走る馬を手に入れるには現役一流馬を買うのが一番、欧米のホースマンの間では常識になっているそうです。その馬と最良のコミュニケーションができる調教師に預け、レースでは最高の騎乗技術を持ったジョッキーに託すこの勝利の方程式を殿下は完璧にやり遂げました。トレヴ以外にも仏2000ギニー馬スタイルヴェンドーム、仏1000ギニー馬フロティラとスピード馬を陣営に加え、クラシックには縁がありませんでしたが、オリンピックグローリーがクイーンエリザベス2世Sを制し、トロナドはサセックスSで強豪ドーンアプローチを打倒、とどまるところを知らない快進撃を続けています。

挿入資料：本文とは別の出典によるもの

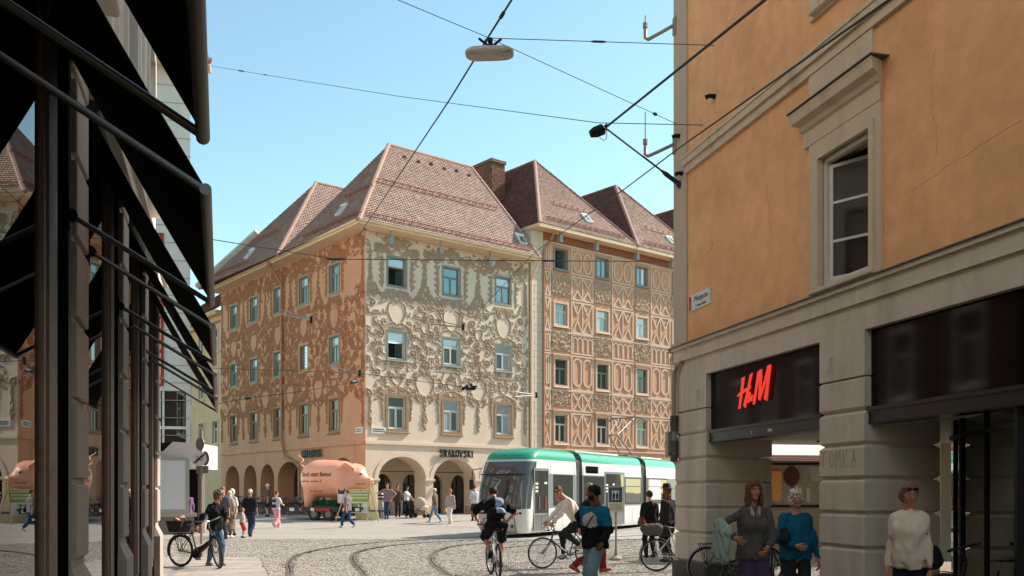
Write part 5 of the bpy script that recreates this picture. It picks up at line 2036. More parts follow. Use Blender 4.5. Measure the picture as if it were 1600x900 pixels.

さて、馬選びのセオリーが現役馬トレードにあるとしたら、次善の策は2歳馬のトレーニングセールでしょうか。しかしここまで良馬が残っているとは考えづらいので、市場の中心は1歳馬のイヤリングセールに落ち着きます。殿下はこのマーケットでもますます貪欲で先日のタタソールズ1歳セリではクールモアと競り合って、ガリレオの牝駒を8億円余りで落札しています。トレヴ同様に繁殖価値を含めた値付けなのでしょうが、それにしても見事な太っ腹ぶりには驚かされます。